On why
Senators Elizabeth Warren of Massachusetts and Bernie Sanders of Vermont will
have trouble capturing the Democratic nomination
1.
Rewind
to Election Night 2012 on MSNBC. It is 10PM (Central, I was living in Denton,
TX at the time) and polls have closed in California, Hawaii, Idaho, Oregon, and
Washington. Rachel Maddow is running through projections: Obama has won California,
Hawaii, and Washington; Romney has taken Idaho. Oregon and Iowa are too early
to call but Obama is leading in those states. Polls have closed in these states
but are classified as “Too close to call”: Colorado, Florida, North Carolina, Ohio,
and Virginia.
Electoral
vote is Obama 243-188.
Pay
attention to the exchange between former McCain-Palin campaign manager Steve
Schmidt and Reverend Al Sharpton.
Schmidt
is noting that 60% white support once yielded Republicans over 400 electoral
votes in the Reagan-Bush era. The last Republican to carry California was
George H.W. Bush in the 1988 election. Today, California Democrats dominate
state politics in the same manner Republicans do in Texas. The demise of
Republicans in California is due to Proposition 187 aptly named because it pretty
much killed off any electoral victory path for Republicans in the state that
was the launching pad for Richard Nixon’s and Ronald Reagan’s political careers.

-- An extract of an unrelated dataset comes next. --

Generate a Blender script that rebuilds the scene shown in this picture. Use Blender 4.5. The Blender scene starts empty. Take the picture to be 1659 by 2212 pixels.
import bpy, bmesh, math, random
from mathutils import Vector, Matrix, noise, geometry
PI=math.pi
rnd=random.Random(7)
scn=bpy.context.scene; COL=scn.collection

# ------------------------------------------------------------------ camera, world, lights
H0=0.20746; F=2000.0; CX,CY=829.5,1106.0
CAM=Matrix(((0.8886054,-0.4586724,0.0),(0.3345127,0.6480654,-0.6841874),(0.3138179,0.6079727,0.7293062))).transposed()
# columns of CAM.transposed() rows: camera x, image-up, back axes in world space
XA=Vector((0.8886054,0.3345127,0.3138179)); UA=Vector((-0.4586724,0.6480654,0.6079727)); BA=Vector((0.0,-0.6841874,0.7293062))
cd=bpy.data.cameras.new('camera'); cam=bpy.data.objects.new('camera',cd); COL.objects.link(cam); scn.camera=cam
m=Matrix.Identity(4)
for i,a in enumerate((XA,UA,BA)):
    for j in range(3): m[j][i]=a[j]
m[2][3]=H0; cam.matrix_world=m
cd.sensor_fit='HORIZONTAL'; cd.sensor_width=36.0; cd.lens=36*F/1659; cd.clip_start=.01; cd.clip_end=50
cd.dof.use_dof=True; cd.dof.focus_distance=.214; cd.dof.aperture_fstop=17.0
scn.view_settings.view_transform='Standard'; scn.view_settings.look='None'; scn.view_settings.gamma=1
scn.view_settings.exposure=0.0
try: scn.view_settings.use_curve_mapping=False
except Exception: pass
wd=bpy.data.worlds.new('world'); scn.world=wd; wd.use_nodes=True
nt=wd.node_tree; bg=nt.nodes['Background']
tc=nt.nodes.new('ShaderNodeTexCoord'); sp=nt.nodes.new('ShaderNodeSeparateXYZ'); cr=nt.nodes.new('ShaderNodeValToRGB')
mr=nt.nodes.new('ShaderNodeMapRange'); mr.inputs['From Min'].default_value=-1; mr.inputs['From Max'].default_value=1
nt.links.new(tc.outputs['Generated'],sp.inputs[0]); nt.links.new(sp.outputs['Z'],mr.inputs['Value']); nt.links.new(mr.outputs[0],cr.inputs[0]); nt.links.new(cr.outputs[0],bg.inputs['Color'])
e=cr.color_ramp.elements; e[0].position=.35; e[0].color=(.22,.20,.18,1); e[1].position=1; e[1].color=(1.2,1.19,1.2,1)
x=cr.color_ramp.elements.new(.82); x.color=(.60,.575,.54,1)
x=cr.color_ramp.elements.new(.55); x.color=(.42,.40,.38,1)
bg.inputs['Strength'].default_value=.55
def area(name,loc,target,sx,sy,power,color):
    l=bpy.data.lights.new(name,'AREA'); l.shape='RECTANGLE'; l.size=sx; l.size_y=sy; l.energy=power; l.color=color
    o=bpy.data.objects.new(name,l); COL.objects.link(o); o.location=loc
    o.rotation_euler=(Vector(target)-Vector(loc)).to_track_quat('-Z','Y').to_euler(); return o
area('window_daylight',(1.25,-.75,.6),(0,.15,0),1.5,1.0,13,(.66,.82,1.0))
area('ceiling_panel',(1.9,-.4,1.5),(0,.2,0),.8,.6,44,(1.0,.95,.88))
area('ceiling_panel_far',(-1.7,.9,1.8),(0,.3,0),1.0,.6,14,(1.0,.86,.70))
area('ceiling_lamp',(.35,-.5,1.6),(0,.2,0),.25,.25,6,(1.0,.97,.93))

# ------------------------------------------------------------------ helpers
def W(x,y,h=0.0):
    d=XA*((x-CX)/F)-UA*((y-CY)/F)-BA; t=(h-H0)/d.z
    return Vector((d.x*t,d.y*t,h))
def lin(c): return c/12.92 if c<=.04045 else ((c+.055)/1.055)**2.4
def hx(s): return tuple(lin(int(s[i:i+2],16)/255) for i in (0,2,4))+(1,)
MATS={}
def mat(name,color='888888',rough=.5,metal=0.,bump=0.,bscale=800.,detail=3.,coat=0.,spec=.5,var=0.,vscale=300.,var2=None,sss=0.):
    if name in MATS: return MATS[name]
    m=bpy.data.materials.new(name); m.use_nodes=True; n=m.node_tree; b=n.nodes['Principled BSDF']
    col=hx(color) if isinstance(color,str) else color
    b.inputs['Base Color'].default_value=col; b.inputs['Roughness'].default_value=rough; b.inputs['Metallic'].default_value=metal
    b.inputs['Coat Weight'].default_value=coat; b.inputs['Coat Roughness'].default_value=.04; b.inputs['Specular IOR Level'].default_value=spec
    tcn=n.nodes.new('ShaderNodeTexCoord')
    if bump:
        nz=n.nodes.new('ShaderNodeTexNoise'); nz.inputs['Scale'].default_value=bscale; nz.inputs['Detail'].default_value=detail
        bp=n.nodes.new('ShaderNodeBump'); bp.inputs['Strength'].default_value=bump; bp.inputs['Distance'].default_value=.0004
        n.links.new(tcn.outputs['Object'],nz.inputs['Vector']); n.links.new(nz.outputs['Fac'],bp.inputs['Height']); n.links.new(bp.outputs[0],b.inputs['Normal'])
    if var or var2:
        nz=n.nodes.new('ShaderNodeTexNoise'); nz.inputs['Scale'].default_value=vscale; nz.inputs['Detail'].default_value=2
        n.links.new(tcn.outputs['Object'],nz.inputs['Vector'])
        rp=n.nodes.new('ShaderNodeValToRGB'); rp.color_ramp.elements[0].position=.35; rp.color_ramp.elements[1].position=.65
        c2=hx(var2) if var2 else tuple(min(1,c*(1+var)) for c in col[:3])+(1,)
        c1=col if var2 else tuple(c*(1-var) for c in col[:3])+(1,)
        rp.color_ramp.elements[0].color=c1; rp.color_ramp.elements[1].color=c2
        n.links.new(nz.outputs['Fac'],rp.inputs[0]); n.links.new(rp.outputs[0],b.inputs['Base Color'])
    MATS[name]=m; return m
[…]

Latinos viewed 187 as a threat so they turned the Republicans in the state as a
permanent minority party.
Sharpton
points out that if you want a group’s support, you have to offer them
something. You can’t spout off anti-immigrant rhetoric – as it was with
Republicans throughout the 2010s – and then expect groups – as it was with
Latinos – to support you. Frontline/Independent Lens collaboration “Immigration
Battle” highlights the vice Republicans were in after Obama’s 2012
re-election victory.
Instead,
Republicans decided to double down on the rhetoric as well as some help with
targeted voter suppression that helped elevate the candidacy and then the
presidency of Donald J. Trump.
So,
what does this have to do with Sanders and Warren?
I’m
paying attention to their support in South Carolina, which is when the
Democratic base – mainly Black voters – have their first say in the nomination
process. It is not good.
That
lack of Black support is why Sanders failed to capture the nomination four
years ago. Instead of making an effort to win them over, Sanders and his
supporters continue their strategy of dismissing them and making a risky move
to replace the reliable Black Democratic base with a shaky white voting bloc
that hasn’t supported a Democratic candidate in decades.
Sanders
hinting that the nomination process was rigged is the same coded language that
Republicans used during Obama’s electoral victories in an effort to delegitimize
him and put in place efforts to restrict ballot access in the 2010s. In other
words, only “certain” people should be voting, wink, wink, nudge, nudge, say no
more.
Warren
did herself no favors in echoing those statements that she later had to walk
back. Which brings me to my next point
2.
Sanders
and Warren draw on the same pool of supporters and their campaigns need to
figure out to expand their supporters. Both campaigns have operated under the assumption
of a non-aggression pact that was dissolved during the recent Democratic debate
when Warren noted that her and Minnesota Senator Amy Klobuchar had more
electoral success in the last 30 years than the men running for office. Sanders
noted that he was elected to congress in 1990 in a bit of semantics. After the
debate, CNN caught Warren on a hot mic confronting Sanders.
Both
candidates occupy the Democratic left lane of the party, and unfortunately there
can only be one candidate in that lane. One of them needed to be edged out and
it could end up with neither of them being in contention for the nomination as
the nomination process goes further on.